Baudelaire fut obligé d’abdiquer de bonne heure ses prétentions à l’élégance fashionable. Son revenu ne lui suffisait pas, et voulant dépenser beaucoup, il aurait dû produire beaucoup. Mais s’il aimait le travail, il faisait de vains efforts pour s’y assujettir ; — maint passage de Mon cœur mis à nu et de ses correspondances l’atteste. C’est qu’il lui manquait la force de

  1. La blouse étant de mise pendant la période où Baudelaire afficha des sympathies démocratiques, de 1848 à 1851, il la porta souvent, au cours de ces trois ans. Plus tard, sa toilette fut moins excentrique, mais resta bizarre.
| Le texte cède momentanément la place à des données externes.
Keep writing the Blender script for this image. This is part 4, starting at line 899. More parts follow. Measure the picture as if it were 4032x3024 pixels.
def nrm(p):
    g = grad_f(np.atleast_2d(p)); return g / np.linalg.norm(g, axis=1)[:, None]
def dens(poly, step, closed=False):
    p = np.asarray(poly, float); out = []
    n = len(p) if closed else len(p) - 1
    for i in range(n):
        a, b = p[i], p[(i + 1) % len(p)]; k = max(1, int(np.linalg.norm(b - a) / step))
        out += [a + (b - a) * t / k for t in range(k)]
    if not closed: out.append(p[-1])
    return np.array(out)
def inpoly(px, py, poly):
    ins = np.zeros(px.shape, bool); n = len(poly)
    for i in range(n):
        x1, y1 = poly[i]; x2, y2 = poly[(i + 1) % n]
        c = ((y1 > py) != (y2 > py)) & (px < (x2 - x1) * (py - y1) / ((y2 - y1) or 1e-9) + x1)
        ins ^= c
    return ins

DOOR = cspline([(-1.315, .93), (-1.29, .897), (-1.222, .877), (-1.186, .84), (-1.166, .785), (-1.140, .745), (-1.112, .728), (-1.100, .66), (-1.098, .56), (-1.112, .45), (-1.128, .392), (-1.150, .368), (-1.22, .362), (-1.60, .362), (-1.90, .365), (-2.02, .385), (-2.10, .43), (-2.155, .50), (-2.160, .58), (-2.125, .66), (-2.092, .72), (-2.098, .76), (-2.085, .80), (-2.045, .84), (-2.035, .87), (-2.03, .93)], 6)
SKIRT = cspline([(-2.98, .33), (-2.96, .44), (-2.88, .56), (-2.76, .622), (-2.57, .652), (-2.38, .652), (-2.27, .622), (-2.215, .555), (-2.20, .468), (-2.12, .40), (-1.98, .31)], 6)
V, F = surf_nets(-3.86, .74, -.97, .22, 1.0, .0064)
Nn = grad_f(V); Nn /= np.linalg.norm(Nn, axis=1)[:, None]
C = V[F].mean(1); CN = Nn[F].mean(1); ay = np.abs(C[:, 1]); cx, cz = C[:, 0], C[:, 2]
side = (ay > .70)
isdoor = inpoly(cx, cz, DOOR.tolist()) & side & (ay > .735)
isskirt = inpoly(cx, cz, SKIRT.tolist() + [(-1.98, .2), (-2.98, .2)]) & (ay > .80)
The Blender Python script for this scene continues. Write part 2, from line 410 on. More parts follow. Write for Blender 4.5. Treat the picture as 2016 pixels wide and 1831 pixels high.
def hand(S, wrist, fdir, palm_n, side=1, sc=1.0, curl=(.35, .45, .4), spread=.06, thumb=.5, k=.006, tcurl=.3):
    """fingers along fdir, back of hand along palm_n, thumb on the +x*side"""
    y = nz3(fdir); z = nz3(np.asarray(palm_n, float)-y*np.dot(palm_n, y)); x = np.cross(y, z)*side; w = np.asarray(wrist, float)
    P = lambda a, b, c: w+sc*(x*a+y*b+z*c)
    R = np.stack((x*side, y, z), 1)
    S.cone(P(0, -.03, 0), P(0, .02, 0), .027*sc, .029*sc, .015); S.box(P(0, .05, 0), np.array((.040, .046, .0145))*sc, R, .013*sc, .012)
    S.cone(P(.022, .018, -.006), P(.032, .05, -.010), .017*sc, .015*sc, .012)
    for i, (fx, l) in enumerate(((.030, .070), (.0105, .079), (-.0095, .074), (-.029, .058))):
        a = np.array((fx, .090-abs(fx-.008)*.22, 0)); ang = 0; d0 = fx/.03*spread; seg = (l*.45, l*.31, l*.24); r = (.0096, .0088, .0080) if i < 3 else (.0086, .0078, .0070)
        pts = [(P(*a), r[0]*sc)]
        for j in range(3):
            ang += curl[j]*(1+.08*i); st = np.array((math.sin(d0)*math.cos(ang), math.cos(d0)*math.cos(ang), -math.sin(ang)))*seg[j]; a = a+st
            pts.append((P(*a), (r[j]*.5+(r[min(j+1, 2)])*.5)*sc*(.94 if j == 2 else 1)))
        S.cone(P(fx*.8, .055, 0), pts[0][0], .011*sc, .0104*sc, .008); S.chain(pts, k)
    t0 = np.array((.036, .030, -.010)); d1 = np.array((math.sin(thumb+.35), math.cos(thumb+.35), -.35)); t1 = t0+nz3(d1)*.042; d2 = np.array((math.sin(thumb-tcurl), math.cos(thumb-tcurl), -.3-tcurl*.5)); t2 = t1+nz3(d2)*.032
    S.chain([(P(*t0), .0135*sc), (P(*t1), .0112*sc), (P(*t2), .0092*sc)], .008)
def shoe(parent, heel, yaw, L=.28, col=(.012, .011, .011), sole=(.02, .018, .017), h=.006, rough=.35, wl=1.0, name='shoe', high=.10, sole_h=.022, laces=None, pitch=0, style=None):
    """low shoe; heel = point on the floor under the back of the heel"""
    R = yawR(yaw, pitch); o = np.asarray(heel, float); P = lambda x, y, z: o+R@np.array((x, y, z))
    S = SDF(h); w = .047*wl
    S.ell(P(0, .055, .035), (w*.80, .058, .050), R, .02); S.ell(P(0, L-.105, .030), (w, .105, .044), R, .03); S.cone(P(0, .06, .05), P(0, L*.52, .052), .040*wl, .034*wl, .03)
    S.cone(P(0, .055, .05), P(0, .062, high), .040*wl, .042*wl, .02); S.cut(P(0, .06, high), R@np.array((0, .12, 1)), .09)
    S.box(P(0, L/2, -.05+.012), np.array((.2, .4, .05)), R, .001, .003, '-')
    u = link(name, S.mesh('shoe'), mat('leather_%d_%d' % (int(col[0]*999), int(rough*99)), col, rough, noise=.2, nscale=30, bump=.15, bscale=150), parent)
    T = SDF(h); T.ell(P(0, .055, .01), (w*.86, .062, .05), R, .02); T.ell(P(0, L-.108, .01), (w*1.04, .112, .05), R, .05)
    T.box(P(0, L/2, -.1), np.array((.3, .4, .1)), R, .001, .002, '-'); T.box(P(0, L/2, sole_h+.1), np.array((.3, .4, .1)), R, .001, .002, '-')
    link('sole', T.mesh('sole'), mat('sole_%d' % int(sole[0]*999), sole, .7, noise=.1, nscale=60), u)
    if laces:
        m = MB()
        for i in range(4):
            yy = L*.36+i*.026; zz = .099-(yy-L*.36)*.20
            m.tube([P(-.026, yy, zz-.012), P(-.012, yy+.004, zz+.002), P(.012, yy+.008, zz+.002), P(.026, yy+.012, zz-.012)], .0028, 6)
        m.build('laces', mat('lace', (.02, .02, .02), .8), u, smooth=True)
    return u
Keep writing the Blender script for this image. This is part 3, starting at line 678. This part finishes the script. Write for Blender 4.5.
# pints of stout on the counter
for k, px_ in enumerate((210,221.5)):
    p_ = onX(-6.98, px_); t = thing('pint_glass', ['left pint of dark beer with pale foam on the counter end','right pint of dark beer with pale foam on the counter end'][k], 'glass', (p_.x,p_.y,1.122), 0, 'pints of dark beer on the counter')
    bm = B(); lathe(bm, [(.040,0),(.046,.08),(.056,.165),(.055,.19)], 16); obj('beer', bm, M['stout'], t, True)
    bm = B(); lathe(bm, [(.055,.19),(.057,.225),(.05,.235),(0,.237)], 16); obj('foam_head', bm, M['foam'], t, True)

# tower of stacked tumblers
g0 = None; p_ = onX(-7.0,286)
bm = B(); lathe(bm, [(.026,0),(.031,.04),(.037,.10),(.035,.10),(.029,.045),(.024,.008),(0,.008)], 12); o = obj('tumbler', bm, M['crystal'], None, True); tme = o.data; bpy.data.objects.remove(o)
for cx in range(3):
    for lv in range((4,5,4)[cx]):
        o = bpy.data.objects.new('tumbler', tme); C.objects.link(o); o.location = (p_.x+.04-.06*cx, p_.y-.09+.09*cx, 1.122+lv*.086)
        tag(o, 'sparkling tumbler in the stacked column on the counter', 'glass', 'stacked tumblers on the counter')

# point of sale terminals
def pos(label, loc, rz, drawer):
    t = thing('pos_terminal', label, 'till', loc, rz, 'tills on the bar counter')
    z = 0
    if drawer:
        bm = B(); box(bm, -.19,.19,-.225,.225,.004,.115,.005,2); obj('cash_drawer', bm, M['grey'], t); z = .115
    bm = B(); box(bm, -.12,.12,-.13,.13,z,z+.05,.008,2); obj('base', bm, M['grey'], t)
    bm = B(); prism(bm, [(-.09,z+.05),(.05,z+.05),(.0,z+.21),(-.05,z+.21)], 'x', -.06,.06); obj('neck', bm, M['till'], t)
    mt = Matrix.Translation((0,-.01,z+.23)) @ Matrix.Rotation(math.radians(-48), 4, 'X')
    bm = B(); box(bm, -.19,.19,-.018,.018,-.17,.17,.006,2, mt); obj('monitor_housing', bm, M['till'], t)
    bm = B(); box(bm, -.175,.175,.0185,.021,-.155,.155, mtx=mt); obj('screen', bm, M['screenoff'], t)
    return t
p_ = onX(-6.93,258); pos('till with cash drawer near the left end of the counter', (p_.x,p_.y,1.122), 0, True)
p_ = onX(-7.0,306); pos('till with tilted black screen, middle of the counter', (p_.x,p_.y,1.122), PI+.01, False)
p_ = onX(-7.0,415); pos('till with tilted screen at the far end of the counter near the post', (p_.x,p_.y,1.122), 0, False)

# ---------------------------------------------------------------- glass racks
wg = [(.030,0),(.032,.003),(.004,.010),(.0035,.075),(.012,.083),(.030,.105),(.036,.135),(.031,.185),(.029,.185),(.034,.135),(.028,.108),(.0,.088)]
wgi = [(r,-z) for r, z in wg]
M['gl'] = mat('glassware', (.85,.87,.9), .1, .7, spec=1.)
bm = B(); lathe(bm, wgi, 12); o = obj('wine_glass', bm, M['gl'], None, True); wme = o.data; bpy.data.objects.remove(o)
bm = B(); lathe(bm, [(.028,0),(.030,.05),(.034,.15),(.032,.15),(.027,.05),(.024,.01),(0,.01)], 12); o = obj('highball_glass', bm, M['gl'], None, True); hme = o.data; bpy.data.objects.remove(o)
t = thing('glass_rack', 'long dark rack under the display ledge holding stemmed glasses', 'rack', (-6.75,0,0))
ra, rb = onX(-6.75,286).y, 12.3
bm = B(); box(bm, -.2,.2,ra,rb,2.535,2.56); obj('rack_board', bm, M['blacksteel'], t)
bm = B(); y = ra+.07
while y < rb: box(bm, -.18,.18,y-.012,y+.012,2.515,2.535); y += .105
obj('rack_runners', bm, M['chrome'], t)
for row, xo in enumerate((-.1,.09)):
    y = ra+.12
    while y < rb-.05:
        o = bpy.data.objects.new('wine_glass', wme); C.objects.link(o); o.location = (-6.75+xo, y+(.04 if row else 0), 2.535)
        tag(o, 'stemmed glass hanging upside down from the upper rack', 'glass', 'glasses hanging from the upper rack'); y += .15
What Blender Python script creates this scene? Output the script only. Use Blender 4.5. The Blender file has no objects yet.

La première fois que je le rencontrai, en juin 1854, il était vêtu d’un paletot d’hiver, et son cou disparaissait dans un vaste foulard jaune et rouge à dessins éclatants.
    Dans les deux dernières années qu’il passa à Paris (1862—1864), Baudelaire porta sans vergogne des habits râpés. Il n’avait plus qu’un luxe, le linge blanc. Même en Belgique, sa toilette se faisait remarquer par un soin minutieux.